Il n’est pas surprenant que le GOP soit insensible aux retombées de leurs déclarations. Leur base de droite constitue un creuset d’antisémitisme, et leur candidat à la présidence, Donald Trump, a rencontré des nazis avoués lorsqu’il était président (voir Politico du 12 juillet 2022). Netanyahou et Greenblatt ne s’en sont jamais souciés, car Trump a réservé la majeure partie de sa hargne violente aux « Juifs libéraux » [de gauche], un groupe que de nombreux sionistes tiennent également en grand mépris. A chaque attaque antijuive attisée par Trump – de Charlottesville [attaque de l’autoproclamé néonazi James Fields contre une manifestation antiracisme faisant un mort et 30 blessés en juin 2019] à Pittsburgh [attaque contre la Tree of Life synagogue en novembre 2018, par un antisémite connu] –, Netanyahou intervient pour remercier Trump et dire que c’est la preuve que les Juifs ont besoin de leur propre ethno-Etat pour se protéger. C’est le contraire qui est vrai. Ce dont les Juifs ont besoin, c’est d’une résistance massive de la gauche à l’antisémitisme. Cette résistance doit également être contre le sionisme et pour la libération de la Palestine. Si l’antisémitisme est « le socialisme des imbéciles », le sionisme est le judaïsme des réactionnaires.

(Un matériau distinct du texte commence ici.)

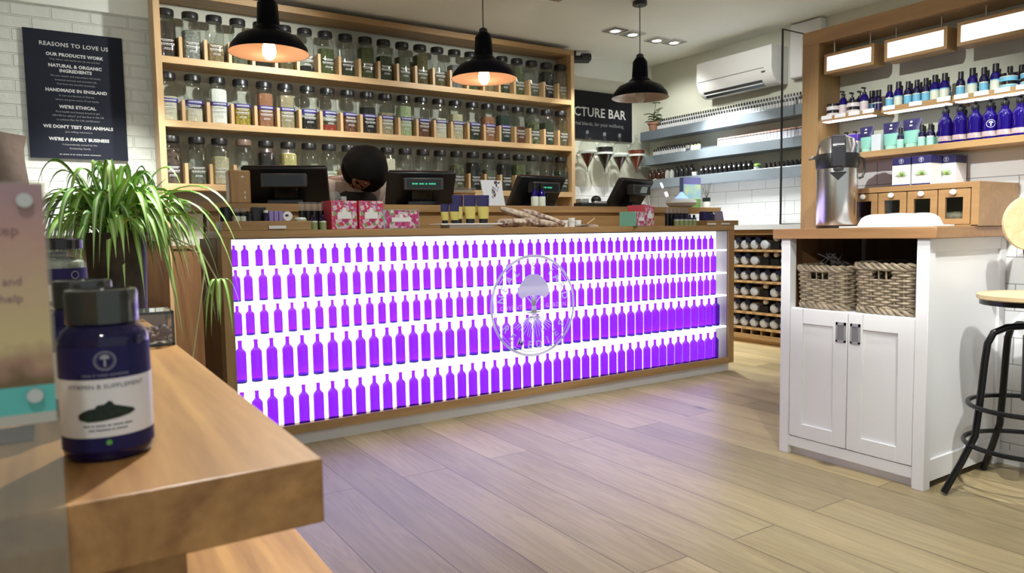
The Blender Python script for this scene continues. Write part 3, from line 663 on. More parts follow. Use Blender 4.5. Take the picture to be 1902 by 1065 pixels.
row_of(DM, 'dropper_bottle', [(5.345, 5.44-0.0305*i, 2.034) for i in range(n)], 'small white-labelled dropper bottle in the front row on the top steel shelf', 'bottle', 'dropper bottles, front row of the top steel shelf')
st = solo(MB().box(5.375, 5.48, 3.72, 5.46, 2.030, 2.082), 'riser_step', STEELR, (5.43, 4.6, 2.03)); tag(st, 'low steel riser carrying the back row of bottles on the top shelf', 'riser')
row_of(DM, 'dropper_bottle', [(5.40, 5.44-0.0305*i, 2.083) for i in range(n)], 'small white-labelled dropper bottle in the raised back row on the top steel shelf', 'bottle', 'dropper bottles, back row of the top steel shelf')
row_of(DM, 'dropper_bottle', [(5.345, 5.50-0.0325*i, 1.774) for i in range(14)], 'small white-labelled dropper bottle, front row at the left of the middle steel shelf', 'bottle', 'dropper bottles, middle steel shelf front')
st = solo(MB().box(5.375, 5.48, 3.72, 5.52, 1.770, 1.80), 'riser_step', STEELR, (5.43, 4.6, 1.77)); tag(st, 'low steel riser along the back of the middle steel shelf', 'riser')
row_of(DM, 'dropper_bottle', [(5.40, 5.50-0.0325*i, 1.801) for i in range(14)], 'small white-labelled dropper bottle, back row at the left of the middle steel shelf', 'bottle', 'dropper bottles, middle steel shelf back')
row_of(drop_mesh(0.088, 0.019, BLACK, BOTW, pm('olive_band', (0.22, 0.26, 0.04), 0.5)), 'tincture_bottle', [(5.355, 4.985-0.042*i, 1.774) for i in range(3)], 'white-topped bottle with an olive band, in the trio on the middle steel shelf', 'bottle', 'three olive-banded bottles')
bm_ = MB().box(-0.018, 0.018, -0.015, 0.015, 0, 0.060, 0).box(-0.0185, 0.0185, -0.0155, 0.0155, 0.060, 0.068, 1).box(-0.018, 0.018, -0.015, 0.015, 0.068, 0.080, 2).mesh('carton', [pm('pale_carton', (0.50, 0.50, 0.58), 0.5), DGREY, pm('pink_top', (0.55, 0.32, 0.28), 0.5)], smooth=False)
row_of(bm_, 'carton', [(5.345, 4.635-0.0345*i, 1.774) for i in range(32)], 'small pale carton with dark band and pinkish top on the middle steel shelf', 'carton', 'cartons along the middle steel shelf')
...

En tant que militants de gauche, nous devons lutter contre toute trace d’antisémitisme dans nos rangs. Mais c’est à nous qu’il incombe de lutter contre ce fléau, et non à un Congrès qui tente d’étouffer les protestations et les dissensions. Chaque jour, j’entends parler de personnes dont l’emploi est menacé à cause de posts sur Instagram ou de cours magistraux [dans une université] enregistrés subrepticement. Le projet de loi HR 894 alimentera cette réaction étouffante. Nous devons dire non à la guerre contre Gaza et non au néo-maccarthysme éhonté [allusion à la renaissance d’une sorte de chasse aux sorcières qui renvoie à celle des années 1950 sous la houlette de Joseph McCarthy] visant à faire taire les critiques. En tant que Juifs, nous devons également être conscients que notre meilleur espoir contre l’antisémitisme réside dans la défaite de la double campagne israélienne visant à raser Gaza et à lier notre destin à ces crimes de guerre. (Article publié dans The Nation le 5 décembre 2023 ; traduction rédaction A l’Encontre)

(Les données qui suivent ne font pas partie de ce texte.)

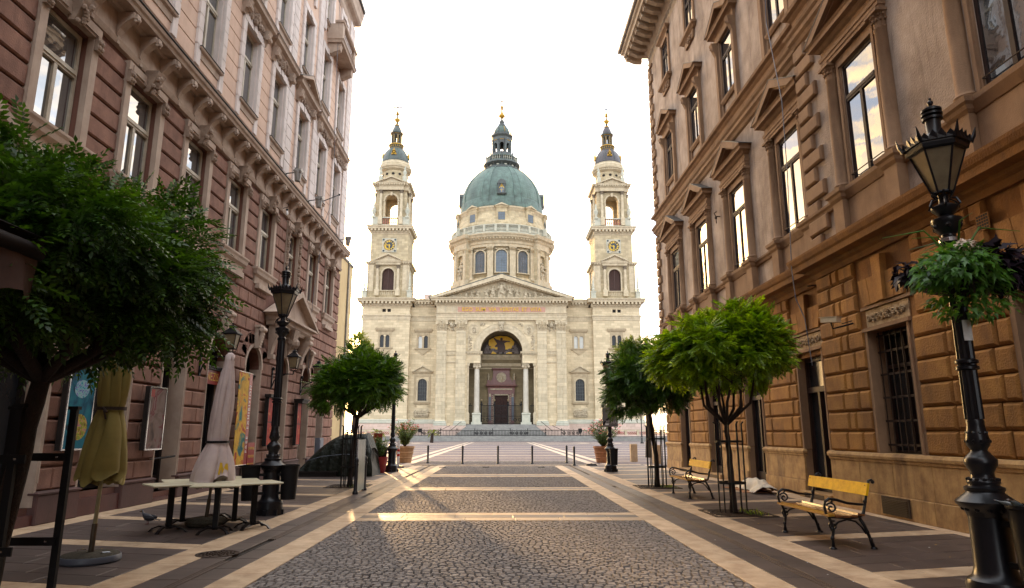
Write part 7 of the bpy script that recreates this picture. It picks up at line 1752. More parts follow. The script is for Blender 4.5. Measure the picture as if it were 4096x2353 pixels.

Dave Zirin contribue régulièrement à l’hebdomadaire The Nation. Il est l’auteur de nombreux ouvrages, entre autres A People’s History of Sports in the United States : 250 Years of Politics, Protest, People, and Play, The New Press, 2008, The John Carlos Story : The Sports Moment That Changed the World, Haymarket Books, 2011, The Kaepernick Effect : Taking a Knee, Changing the World, The New Press, 2021.


[1] En novembre 2023, au milieu de la guerre entre Israël et le Hamas, l’Anti-Defamation League a qualifié d’« anti-Israël » les manifestations anti-guerre organisées par des groupes juifs tels que Jewish Voice for Peace et IfNotNow, les intégrant à une base de données documentant la montée de l’antisémitisme aux Etats-Unis. Jonathan Greenblatt a qualifié ces organisations juives de « groupes haineux » et a assimilé l’antisionisme à l’antisémitisme. (Réd.)